For Anas, the choice is about honour and security, choosing someone who would protect Egypt. He had planned to vote for former intelligence chief Omar Suleiman – before he was disqualified.

“There is no such thing as the old regime or the new regime, there is something called an honest man and a liar,” he said.

Anas was raised in Dubai and spent only summers in Egypt before he returned in 2011. Tall and well built, he studies at Suez Canal University, but will begin his compulsory military service next year.

Watching from abroad during last year’s mass protests, he supported the revolution, happy that the army had helped prevent Mubarak’s son Gamal from inheriting the presidency.

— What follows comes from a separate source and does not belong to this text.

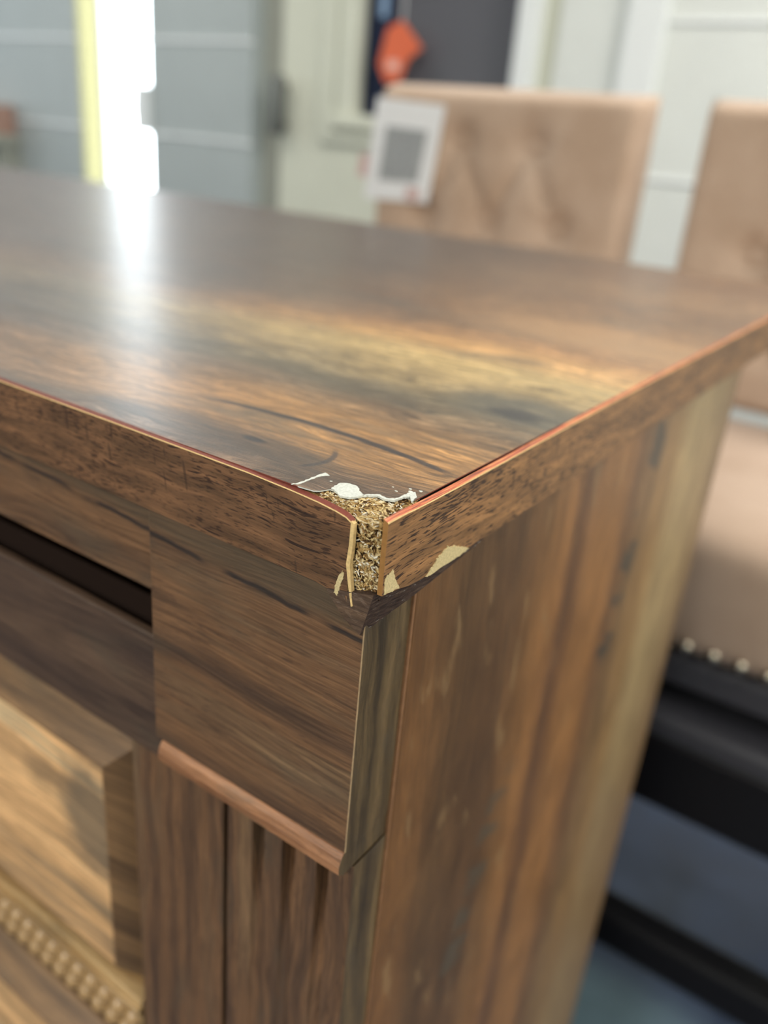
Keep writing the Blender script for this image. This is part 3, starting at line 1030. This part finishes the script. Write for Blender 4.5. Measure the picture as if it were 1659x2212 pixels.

Anas has no patience for Egypt’s well-known protesters and anti-military activists. He favours prison terms for those who insult the army and insists that 10 years in jail would not be enough for the few soldiers known to have joined demonstrations.

According to him, “freedom of speech is not bad manners”.

Family fallout

“Was the military with you in Tahrir – or did they kill you?” Anas asked Mei.

“They are the reason behind the Camel Battle,” she responded. “Who let the camels in?”


Trial begins over Egypt’s ‘Camel Battle’

“By the way,” Anas said, “someone came up and said that the protesters were the ones who beat the men on camels.”

Mei dismissed her brother’s claims. “He’s ET. He isn’t one us,’ she sighed.

“If Anas was in the police during January 25, he would have been one of the officers that are being tried now,” their mother Aleya interjected.. 

She recalled the day Mubarak stepped down, she cried. She had never believed her husband’s repeated assertions that Mubarak and his inner circle were guilty of corruption, that they had been siphoning the country’s wealth for years.

“I was very sad,” she said. “I didn’t want this to happen to Egypt. I will tell you honestly, I was afraid of the chaos that we are in,” she said. “I said Hosni Mubarak should continue, and leave after six months. Leave as a son of Egypt.”

Not many in her immediate family shared her views. But then, differing over whats best for Egypt is the norm now in many households.